What is immersed (apparent) weight?
When an object is submerged in a fluid, the fluid pushes up on it with a buoyant force. As a result, the object feels lighter than its true weight in air. This reduced weight — what a scale would read if the object were hanging in the fluid — is called the apparent weight or immersed weight. This is a universal physics tool that works with any consistent SI inputs.
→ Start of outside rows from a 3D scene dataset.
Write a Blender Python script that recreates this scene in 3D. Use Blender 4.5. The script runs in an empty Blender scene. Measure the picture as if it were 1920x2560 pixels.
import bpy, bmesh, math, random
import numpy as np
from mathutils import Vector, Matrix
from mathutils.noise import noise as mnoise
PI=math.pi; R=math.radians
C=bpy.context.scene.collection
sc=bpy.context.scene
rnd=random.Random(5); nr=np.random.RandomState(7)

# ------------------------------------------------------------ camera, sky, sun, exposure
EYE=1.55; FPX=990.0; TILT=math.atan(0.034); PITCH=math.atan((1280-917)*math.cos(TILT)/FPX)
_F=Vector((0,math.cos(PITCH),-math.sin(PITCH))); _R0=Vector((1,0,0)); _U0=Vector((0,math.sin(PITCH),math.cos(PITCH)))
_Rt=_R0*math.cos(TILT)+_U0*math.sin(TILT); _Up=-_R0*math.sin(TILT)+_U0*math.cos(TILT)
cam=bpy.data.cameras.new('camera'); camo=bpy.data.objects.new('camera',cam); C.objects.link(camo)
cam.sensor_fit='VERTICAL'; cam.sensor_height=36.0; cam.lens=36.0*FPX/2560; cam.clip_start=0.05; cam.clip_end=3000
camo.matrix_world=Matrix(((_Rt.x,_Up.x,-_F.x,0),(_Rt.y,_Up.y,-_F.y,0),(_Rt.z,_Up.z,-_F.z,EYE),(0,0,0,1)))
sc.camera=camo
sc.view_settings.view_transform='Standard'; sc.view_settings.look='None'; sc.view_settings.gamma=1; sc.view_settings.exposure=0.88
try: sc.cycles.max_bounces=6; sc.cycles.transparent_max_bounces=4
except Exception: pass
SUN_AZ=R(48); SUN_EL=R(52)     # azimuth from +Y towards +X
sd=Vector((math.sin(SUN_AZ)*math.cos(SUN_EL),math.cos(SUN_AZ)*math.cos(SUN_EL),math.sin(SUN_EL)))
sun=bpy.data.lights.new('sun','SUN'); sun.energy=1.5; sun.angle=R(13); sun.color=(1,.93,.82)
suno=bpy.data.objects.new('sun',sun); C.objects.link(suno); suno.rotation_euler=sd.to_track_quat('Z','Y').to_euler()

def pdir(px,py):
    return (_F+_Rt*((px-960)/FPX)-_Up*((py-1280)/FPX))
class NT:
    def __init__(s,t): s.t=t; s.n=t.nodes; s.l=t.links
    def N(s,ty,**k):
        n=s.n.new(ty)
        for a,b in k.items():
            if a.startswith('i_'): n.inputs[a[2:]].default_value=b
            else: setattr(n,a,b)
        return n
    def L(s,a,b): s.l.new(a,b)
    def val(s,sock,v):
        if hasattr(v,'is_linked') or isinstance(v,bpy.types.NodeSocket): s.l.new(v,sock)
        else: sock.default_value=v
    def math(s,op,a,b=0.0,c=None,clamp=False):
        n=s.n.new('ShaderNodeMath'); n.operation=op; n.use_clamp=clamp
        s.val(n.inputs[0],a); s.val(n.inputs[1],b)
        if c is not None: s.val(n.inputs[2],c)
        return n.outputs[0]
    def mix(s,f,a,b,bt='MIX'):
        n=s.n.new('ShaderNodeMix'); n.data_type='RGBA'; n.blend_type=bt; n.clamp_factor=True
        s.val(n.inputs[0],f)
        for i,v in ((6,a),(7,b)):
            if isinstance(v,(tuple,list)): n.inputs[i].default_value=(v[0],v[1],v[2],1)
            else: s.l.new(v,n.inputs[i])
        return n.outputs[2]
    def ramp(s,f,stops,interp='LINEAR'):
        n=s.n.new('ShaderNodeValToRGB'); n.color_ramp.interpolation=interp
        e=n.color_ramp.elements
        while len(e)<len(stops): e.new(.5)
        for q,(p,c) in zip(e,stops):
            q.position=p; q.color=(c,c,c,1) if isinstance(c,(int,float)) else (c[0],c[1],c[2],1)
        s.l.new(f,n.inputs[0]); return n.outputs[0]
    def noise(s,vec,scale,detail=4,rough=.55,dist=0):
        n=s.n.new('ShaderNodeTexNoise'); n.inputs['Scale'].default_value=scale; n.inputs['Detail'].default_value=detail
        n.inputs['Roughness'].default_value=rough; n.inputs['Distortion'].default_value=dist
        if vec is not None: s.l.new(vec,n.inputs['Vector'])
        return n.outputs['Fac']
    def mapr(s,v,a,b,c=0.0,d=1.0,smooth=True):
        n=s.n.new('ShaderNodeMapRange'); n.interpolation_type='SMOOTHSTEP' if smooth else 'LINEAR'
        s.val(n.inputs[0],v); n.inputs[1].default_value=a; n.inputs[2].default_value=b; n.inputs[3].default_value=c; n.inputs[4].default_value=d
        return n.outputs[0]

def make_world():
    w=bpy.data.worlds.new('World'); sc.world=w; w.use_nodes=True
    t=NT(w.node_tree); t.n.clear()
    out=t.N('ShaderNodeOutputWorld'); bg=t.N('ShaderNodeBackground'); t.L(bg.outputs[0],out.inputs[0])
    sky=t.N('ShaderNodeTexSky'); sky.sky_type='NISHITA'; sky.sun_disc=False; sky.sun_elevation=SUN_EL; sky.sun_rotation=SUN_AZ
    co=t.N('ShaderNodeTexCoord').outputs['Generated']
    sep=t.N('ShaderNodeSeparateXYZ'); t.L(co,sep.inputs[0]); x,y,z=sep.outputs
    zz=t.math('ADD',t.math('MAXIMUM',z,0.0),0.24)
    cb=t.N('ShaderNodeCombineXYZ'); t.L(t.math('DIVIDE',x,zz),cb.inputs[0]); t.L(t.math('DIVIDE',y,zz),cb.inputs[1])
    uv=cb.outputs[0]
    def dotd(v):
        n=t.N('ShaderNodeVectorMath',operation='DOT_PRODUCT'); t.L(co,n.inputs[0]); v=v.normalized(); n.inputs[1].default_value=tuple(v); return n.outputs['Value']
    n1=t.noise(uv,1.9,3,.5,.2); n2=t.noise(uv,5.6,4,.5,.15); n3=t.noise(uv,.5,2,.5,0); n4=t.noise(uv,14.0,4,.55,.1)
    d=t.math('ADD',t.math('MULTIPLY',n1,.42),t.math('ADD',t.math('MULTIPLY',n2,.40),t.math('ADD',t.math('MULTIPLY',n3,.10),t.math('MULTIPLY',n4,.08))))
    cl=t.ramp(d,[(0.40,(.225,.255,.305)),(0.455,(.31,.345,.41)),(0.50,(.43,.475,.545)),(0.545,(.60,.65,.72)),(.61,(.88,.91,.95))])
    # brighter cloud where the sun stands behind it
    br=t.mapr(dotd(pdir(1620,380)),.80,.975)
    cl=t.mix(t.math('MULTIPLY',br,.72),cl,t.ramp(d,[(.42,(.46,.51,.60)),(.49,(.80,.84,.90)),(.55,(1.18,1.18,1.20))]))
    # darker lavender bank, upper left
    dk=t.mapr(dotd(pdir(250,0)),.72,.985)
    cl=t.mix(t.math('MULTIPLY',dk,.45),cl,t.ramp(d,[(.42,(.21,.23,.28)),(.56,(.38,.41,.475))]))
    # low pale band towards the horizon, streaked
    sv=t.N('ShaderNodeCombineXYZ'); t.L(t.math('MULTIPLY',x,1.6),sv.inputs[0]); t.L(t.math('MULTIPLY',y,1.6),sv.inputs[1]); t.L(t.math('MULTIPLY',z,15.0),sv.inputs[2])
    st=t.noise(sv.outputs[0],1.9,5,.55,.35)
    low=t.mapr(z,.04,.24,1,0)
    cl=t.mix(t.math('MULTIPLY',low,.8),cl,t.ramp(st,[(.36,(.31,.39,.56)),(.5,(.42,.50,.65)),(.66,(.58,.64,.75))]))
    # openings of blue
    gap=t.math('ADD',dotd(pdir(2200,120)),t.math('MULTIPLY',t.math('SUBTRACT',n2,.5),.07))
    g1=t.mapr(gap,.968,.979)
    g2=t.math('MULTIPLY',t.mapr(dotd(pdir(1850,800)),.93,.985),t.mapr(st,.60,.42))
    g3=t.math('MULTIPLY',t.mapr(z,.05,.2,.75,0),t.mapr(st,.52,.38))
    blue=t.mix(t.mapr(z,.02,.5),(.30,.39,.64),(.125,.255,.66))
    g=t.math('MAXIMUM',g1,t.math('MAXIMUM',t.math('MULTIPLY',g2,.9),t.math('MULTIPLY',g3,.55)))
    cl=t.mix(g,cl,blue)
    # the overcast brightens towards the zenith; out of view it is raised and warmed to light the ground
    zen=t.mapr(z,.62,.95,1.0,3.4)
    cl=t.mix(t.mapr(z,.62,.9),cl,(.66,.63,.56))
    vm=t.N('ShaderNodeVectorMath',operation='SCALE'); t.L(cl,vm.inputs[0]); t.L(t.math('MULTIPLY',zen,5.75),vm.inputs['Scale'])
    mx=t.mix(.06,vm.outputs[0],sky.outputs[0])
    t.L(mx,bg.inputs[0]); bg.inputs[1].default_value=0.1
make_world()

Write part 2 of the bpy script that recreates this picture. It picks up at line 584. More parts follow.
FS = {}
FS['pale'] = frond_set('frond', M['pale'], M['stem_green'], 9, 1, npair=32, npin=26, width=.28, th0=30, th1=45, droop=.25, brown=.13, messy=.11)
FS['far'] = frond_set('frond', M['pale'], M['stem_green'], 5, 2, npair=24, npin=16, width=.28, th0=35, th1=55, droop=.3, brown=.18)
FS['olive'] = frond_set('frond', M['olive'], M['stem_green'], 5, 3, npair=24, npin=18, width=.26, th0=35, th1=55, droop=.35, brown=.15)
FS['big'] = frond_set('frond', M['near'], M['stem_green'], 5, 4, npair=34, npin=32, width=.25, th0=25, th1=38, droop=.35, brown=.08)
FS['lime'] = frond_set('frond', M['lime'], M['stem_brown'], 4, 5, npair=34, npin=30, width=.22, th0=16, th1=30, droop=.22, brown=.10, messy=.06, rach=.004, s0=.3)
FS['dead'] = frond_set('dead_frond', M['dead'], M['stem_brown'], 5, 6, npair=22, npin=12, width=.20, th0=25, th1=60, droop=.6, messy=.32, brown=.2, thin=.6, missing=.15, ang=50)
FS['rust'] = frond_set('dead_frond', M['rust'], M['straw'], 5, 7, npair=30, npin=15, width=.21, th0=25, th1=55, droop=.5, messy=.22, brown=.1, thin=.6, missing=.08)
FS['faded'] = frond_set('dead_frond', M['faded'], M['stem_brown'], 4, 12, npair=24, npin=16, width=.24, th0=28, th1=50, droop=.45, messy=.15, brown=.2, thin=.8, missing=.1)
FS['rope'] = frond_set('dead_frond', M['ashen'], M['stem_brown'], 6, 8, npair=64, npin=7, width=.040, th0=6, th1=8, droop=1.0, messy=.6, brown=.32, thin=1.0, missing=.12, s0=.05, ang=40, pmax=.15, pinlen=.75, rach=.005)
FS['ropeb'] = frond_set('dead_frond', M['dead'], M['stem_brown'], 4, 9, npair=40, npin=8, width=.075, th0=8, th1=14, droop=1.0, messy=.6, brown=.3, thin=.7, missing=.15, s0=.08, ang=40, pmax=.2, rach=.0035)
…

How to use this calculator
Enter the object's mass in kilograms, its volume in cubic metres, the density of the surrounding fluid in kg/m³, and the local gravitational acceleration (9.81 m/s² on Earth). The calculator returns the apparent weight in newtons, along with the true weight, the buoyant force, and the equivalent apparent mass a scale would show.
The formula explained
The governing equation is $$W_{apparent} = m \cdot g - \rho \cdot V \cdot g$$ The first term, \(m \cdot g\), is the true weight (gravity acting on the mass). The second term, \(\rho \cdot V \cdot g\), is the buoyant force from Archimedes' principle — it equals the weight of the fluid displaced, where \(\rho\) is the fluid density and \(V\) is the displaced (submerged) volume. Subtracting buoyancy from true weight gives the net downward force, the apparent weight.
Worked example
A solid object of mass 10 kg and volume 0.005 m³ is fully submerged in water (\(\rho = 1000\) kg/m³), with \(g = 9.81\) m/s². True weight $$= 10 \times 9.81 = 98.1 \text{ N}$$ Buoyant force $$= 1000 \times 0.005 \times 9.81 = 49.05 \text{ N}$$ Apparent weight $$= 98.1 - 49.05 = \mathbf{49.05 \text{ N}}$$ equivalent to about 5 kg on a scale.
FAQ
Can the apparent weight be negative? Yes — if the buoyant force exceeds the true weight, the value is negative, meaning the object floats and would need to be held down.
What volume should I use? Use the submerged volume of the object. For a fully immersed solid, this is its total volume.
Does this work for any fluid? Yes. Use the correct fluid density (e.g. ~1000 kg/m³ for water, ~1.2 kg/m³ for air, ~13534 kg/m³ for mercury).